If anyone tells you that certain leftist newspapers like the Wall Street Journal (though they will probably say the New York Times, which is about as “leftist” as the WSJ) committed treason by leaking intelligence about the U.S.’s secret searches within a vast global database of confidential financial transactions–tell them to go to a “burning hot” place.
Really. Because that is where The Heretik is camped out, exposing the outrageousness of this claim. He explains that the Bush administration has been doing nothing but blabbing for years about its intention to spy on and monitor financial transactions as a way of fighting the so-called war on terror.
“George Bush should look in the mirror,” The Heretik says, for “Nobody has done more to…tell terrorists we are on to them, on the financial trail which in some ways is going cold.”
He then provides a chronological collection of statements by Bush, beginning September 24, 2001, in which he explains to the world over and over how the U.S. is tracking international financial transactions and freezing the assets of terrorists.
Except, of course, that didn’t really happen.

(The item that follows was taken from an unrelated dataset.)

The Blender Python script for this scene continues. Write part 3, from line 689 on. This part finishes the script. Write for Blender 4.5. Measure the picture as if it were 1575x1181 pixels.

The Heretik points out that terrorists do not actually do business with Swift–what a surprise– only with a few selected Swift banks, and that terrorist assets are easily and quickly converted to things like diamonds, gold and investments in front companies. However, as a result of the fishing expedition, millions of confidential Swift records have been released without authorization, violating privacy laws, and resulting in complaints lodged in thirty-two countries.
“The simple truth is terrorists need little money to do great harm.” So says The Heretik. And he refers to Bryan Bender’s Boston Globe story, in which Bender quotes former terror financing expert Victor D. Comras:
Unless they were pretty dumb, they had to assume their transactions were being monitored. We have spent the last four years bragging how effective we have been in tracking terrorist financing.